Question

Value (s) of ${{\left( -i \right)}^{\dfrac{1}{3}}}$ is/are
This question has multiple correct options
(a). $\dfrac{\sqrt{3}-i}{2}$
(b). $\dfrac{\sqrt{3}+i}{2}$
(c). $\dfrac{-\sqrt{3}-i}{2}$
(d). $\dfrac{-\sqrt{3}+i}{2}$

Answer 1

Hint: Try to manipulate the given equation to get into the form of algebraic identity of ${{a}^{3}}-{{b}^{3}}$ and then use algebraic identity:
${{a}^{3}}-{{b}^{3}}=\left( a-b \right)\left( {{a}^{2}}+ab+{{b}^{2}} \right)$
By using this find the possible algebraic solutions for the required expression.

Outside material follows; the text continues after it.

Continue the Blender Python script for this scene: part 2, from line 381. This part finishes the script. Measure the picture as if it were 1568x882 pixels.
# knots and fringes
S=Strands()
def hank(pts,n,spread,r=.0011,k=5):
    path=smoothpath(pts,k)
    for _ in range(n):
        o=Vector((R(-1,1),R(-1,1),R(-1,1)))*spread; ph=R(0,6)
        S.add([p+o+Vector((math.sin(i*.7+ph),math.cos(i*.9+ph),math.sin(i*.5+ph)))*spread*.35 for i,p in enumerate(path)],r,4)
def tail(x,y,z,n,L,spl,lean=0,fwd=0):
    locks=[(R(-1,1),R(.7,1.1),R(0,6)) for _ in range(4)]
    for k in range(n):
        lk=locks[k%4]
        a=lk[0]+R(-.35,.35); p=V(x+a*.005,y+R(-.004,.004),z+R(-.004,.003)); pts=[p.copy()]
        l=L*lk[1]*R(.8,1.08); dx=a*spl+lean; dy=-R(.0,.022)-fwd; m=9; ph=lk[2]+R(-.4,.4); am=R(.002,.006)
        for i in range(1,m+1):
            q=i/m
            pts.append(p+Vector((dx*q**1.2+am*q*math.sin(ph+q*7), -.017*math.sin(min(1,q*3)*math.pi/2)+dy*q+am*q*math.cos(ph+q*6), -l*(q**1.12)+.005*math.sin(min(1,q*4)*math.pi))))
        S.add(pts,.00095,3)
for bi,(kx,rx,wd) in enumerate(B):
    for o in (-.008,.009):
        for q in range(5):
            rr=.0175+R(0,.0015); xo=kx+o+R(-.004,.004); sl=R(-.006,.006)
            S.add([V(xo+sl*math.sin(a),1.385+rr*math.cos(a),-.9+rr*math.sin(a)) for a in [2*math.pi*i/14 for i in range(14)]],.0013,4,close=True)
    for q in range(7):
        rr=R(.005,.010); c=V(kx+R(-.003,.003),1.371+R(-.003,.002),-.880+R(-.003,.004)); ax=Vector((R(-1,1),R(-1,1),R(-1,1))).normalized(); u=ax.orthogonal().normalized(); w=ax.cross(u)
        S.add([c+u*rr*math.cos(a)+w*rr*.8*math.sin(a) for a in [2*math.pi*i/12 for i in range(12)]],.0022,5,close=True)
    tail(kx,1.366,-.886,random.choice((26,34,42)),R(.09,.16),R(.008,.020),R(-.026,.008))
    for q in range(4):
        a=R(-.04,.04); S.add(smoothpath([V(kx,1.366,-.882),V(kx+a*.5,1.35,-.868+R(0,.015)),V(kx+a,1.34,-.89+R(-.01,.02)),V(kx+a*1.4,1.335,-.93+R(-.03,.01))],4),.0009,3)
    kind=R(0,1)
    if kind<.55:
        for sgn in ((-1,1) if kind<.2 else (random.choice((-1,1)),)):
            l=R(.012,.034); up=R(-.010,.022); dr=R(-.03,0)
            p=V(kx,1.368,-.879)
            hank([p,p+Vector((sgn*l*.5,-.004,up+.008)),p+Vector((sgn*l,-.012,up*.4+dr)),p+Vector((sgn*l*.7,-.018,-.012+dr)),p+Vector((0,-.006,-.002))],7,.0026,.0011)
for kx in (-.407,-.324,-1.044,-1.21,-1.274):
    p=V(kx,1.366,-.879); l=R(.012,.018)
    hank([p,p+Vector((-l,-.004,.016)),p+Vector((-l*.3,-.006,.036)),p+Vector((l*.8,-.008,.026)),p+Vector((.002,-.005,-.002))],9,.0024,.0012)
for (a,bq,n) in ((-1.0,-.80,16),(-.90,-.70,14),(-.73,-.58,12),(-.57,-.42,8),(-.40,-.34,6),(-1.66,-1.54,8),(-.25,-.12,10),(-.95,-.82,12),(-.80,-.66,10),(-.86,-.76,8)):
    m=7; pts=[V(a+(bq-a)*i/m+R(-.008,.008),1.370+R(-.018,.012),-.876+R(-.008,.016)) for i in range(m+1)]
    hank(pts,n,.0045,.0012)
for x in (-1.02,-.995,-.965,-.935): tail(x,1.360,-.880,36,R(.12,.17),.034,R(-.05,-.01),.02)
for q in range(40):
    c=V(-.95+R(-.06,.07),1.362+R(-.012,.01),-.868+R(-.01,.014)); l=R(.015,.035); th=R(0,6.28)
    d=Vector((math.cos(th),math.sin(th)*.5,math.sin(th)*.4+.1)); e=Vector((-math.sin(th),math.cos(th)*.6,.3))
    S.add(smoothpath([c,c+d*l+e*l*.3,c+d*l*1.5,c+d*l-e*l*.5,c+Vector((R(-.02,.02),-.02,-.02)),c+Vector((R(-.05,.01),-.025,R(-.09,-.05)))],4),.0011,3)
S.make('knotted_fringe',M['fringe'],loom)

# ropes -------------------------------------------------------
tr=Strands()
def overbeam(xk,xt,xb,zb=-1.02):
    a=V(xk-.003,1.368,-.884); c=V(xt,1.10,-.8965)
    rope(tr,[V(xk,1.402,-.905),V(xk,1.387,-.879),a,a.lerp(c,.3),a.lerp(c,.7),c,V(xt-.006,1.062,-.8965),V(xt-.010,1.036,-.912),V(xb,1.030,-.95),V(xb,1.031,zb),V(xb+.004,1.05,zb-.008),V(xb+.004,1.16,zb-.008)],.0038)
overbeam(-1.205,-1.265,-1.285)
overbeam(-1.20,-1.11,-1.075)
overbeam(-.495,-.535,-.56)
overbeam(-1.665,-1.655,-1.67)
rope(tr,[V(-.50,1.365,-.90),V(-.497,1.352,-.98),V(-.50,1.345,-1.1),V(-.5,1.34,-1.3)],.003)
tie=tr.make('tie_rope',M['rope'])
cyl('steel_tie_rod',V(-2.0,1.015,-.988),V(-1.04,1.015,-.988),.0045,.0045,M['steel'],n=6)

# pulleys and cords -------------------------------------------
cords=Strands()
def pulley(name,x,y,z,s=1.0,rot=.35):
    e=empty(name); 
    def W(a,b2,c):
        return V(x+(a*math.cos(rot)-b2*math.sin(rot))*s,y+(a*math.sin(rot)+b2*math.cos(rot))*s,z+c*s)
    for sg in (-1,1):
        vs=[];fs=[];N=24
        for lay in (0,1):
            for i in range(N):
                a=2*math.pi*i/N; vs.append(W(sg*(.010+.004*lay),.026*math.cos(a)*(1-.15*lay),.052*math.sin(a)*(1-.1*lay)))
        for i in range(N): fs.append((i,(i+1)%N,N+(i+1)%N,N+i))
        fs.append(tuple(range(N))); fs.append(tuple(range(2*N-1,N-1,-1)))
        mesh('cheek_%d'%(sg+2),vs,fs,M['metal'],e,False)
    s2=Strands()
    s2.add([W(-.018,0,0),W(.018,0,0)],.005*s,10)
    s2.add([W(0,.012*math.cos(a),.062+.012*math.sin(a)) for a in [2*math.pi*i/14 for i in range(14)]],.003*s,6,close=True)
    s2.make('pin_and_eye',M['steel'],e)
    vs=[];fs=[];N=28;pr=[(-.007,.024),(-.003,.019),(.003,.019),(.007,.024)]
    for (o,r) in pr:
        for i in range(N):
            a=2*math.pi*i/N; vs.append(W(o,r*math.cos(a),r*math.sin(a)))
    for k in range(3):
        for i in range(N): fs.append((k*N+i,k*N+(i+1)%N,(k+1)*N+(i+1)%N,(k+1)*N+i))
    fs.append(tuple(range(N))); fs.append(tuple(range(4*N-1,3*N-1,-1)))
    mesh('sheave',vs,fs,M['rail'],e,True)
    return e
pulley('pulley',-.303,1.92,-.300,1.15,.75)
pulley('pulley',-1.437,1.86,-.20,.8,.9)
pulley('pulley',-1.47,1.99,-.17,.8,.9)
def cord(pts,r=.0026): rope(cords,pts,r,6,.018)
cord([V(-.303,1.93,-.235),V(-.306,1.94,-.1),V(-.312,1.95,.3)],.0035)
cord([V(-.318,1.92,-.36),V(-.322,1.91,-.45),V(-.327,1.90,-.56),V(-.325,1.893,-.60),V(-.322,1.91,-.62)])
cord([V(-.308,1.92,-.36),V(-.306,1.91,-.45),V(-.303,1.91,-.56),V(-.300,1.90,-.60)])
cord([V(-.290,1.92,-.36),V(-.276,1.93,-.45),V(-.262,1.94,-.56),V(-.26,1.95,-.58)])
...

Complete step-by-step answer:

Definition of i; can be written as,
The solution of the equation: ${{x}^{2}}+1=0$, is i. i is an imaginary number. Any number which has an imaginary number in its representation is called a complex number.
Definition of a complex equation, can be written as, an equation containing complex numbers in it, is called a complex equation.
It is possible to have a real root for complex equations.
Example: $\left( 1+i \right)x+\left( 1+i \right)=0$, $x=1$ is the root of the equation.
Given expression for which we need value(s) is given by:
${{\left( -i \right)}^{\dfrac{1}{3}}}$
So let the given expression be assumed as x here,
$x={{\left( -i \right)}^{\dfrac{1}{3}}}$
By cubing on both sides of this equation we get:
${{x}^{3}}=-i$
By adding the imaginary number i on both sides, we get:
${{x}^{3}}+i=0$
For making the degree same, we do a change to “i”:
${{x}^{3}}+{{\left( -i \right)}^{3}}=0$
This can be simplified as:
${{x}^{3}}-{{i}^{3}}=0.....\left( 1 \right)$
Now we use general algebraic identity:
${{a}^{3}}-{{b}^{3}}=\left( a-b \right)\left( {{a}^{2}}+ab+{{b}^{2}} \right)$
By substituting, $a=x,b=i$, we get:
${{x}^{3}}-{{i}^{3}}=\left( x-i \right)\left( {{x}^{2}}-1+ix \right)$
Substituting this back into equation (1), we get:
$\left( x-i \right)\left( {{x}^{2}}-1+ix \right)=0$
One of the root is, $x=i$.
Other roots of the equation are , ${{x}^{2}}-1+ix=0$.
Roots of a quadratic equation, $a{{x}^{2}}+bx+c=0$ re given by
$x=\dfrac{-b\pm \sqrt{{{b}^{2}}-4ac}}{2a}$
By substituting values of a, b, c as 1, i ,-1 respectively, we get:
$x=\dfrac{-i\pm \sqrt{-1+4}}{2}=\dfrac{-i\pm \sqrt{3}}{2}$
So, the values of ${{\left( -i \right)}^{\dfrac{1}{3}}}$ expression are, $i,\dfrac{-i\pm \sqrt{3}}{2}$.
Options (a), (c) are true.

Note: Be careful while substituting a, b don’t forget to take the ${{3}^{rd}}$ root $\left( x-i \right)$. You get the result even by neglecting that root but if we change options you may miss one root. So always remember to take all possible roots of the equation.